◆ **Challenge**
Quote the full listing word for word.

--------------------------------------------------

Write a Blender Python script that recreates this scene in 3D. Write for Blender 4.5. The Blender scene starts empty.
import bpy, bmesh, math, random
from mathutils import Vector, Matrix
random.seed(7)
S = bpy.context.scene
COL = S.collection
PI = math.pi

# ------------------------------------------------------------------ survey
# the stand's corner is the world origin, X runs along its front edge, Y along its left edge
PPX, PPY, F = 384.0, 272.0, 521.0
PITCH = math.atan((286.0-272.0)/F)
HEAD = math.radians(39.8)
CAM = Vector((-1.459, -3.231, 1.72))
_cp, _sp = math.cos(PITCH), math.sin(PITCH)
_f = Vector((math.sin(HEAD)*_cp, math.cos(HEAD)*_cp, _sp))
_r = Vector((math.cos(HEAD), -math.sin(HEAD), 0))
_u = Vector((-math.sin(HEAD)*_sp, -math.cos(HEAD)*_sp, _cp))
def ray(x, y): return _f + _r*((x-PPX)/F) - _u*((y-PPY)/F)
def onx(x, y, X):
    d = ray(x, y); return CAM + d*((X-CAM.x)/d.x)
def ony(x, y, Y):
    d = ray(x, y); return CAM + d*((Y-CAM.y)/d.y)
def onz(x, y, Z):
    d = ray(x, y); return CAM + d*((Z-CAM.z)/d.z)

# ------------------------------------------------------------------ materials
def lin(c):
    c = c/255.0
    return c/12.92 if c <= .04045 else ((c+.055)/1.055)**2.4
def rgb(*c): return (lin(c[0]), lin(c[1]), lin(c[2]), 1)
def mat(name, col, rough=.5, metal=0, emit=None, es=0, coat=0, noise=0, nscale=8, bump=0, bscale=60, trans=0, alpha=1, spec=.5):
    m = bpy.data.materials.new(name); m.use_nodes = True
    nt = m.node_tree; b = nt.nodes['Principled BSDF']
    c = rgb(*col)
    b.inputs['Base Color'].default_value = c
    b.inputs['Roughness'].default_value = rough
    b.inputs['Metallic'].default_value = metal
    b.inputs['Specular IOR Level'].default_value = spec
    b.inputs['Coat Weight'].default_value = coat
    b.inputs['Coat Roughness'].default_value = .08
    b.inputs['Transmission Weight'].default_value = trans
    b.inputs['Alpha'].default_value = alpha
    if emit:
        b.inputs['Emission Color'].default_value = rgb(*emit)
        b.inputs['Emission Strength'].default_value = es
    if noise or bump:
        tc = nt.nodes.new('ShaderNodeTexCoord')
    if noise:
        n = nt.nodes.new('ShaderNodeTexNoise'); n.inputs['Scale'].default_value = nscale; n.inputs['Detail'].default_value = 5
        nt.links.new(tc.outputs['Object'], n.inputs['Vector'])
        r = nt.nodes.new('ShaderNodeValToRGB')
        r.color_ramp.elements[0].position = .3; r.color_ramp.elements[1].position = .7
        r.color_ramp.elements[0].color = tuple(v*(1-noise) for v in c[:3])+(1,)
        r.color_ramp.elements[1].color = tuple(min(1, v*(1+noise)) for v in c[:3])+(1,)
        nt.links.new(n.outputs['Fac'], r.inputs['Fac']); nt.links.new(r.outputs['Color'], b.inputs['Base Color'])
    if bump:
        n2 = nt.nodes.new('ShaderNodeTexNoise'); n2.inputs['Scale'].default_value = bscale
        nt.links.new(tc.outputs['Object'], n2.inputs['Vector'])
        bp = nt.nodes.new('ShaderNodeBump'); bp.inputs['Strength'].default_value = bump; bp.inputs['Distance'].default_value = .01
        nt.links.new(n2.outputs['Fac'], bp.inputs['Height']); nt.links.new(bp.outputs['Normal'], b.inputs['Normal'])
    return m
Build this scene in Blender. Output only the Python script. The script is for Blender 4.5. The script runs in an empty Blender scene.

--------------------------------------------------

◆ **Answer in full**
Write a Blender Python script that recreates this scene in 3D. Write for Blender 4.5. The Blender scene starts empty.
import bpy, bmesh, math, random
from mathutils import Vector, Matrix
random.seed(7)
S = bpy.context.scene
COL = S.collection
PI = math.pi

# ------------------------------------------------------------------ survey
# the stand's corner is the world origin, X runs along its front edge, Y along its left edge
PPX, PPY, F = 384.0, 272.0, 521.0
PITCH = math.atan((286.0-272.0)/F)
HEAD = math.radians(39.8)
CAM = Vector((-1.459, -3.231, 1.72))
_cp, _sp = math.cos(PITCH), math.sin(PITCH)
_f = Vector((math.sin(HEAD)*_cp, math.cos(HEAD)*_cp, _sp))
_r = Vector((math.cos(HEAD), -math.sin(HEAD), 0))
_u = Vector((-math.sin(HEAD)*_sp, -math.cos(HEAD)*_sp, _cp))
def ray(x, y): return _f + _r*((x-PPX)/F) - _u*((y-PPY)/F)
def onx(x, y, X):
    d = ray(x, y); return CAM + d*((X-CAM.x)/d.x)
def ony(x, y, Y):
    d = ray(x, y); return CAM + d*((Y-CAM.y)/d.y)
def onz(x, y, Z):
    d = ray(x, y); return CAM + d*((Z-CAM.z)/d.z)

# ------------------------------------------------------------------ materials
def lin(c):
    c = c/255.0
    return c/12.92 if c <= .04045 else ((c+.055)/1.055)**2.4
def rgb(*c): return (lin(c[0]), lin(c[1]), lin(c[2]), 1)
def mat(name, col, rough=.5, metal=0, emit=None, es=0, coat=0, noise=0, nscale=8, bump=0, bscale=60, trans=0, alpha=1, spec=.5):
    m = bpy.data.materials.new(name); m.use_nodes = True
    nt = m.node_tree; b = nt.nodes['Principled BSDF']
    c = rgb(*col)
    b.inputs['Base Color'].default_value = c
    b.inputs['Roughness'].default_value = rough
    b.inputs['Metallic'].default_value = metal
    b.inputs['Specular IOR Level'].default_value = spec
    b.inputs['Coat Weight'].default_value = coat
    b.inputs['Coat Roughness'].default_value = .08
    b.inputs['Transmission Weight'].default_value = trans
    b.inputs['Alpha'].default_value = alpha
    if emit:
        b.inputs['Emission Color'].default_value = rgb(*emit)
        b.inputs['Emission Strength'].default_value = es
    if noise or bump:
        tc = nt.nodes.new('ShaderNodeTexCoord')
    if noise:
        n = nt.nodes.new('ShaderNodeTexNoise'); n.inputs['Scale'].default_value = nscale; n.inputs['Detail'].default_value = 5
        nt.links.new(tc.outputs['Object'], n.inputs['Vector'])
        r = nt.nodes.new('ShaderNodeValToRGB')
        r.color_ramp.elements[0].position = .3; r.color_ramp.elements[1].position = .7
        r.color_ramp.elements[0].color = tuple(v*(1-noise) for v in c[:3])+(1,)
        r.color_ramp.elements[1].color = tuple(min(1, v*(1+noise)) for v in c[:3])+(1,)
        nt.links.new(n.outputs['Fac'], r.inputs['Fac']); nt.links.new(r.outputs['Color'], b.inputs['Base Color'])
    if bump:
        n2 = nt.nodes.new('ShaderNodeTexNoise'); n2.inputs['Scale'].default_value = bscale
        nt.links.new(tc.outputs['Object'], n2.inputs['Vector'])
        bp = nt.nodes.new('ShaderNodeBump'); bp.inputs['Strength'].default_value = bump; bp.inputs['Distance'].default_value = .01
        nt.links.new(n2.outputs['Fac'], bp.inputs['Height']); nt.links.new(bp.outputs['Normal'], b.inputs['Normal'])
    return m
Build this scene in Blender. Output only the Python script. The script is for Blender 4.5. The script runs in an empty Blender scene.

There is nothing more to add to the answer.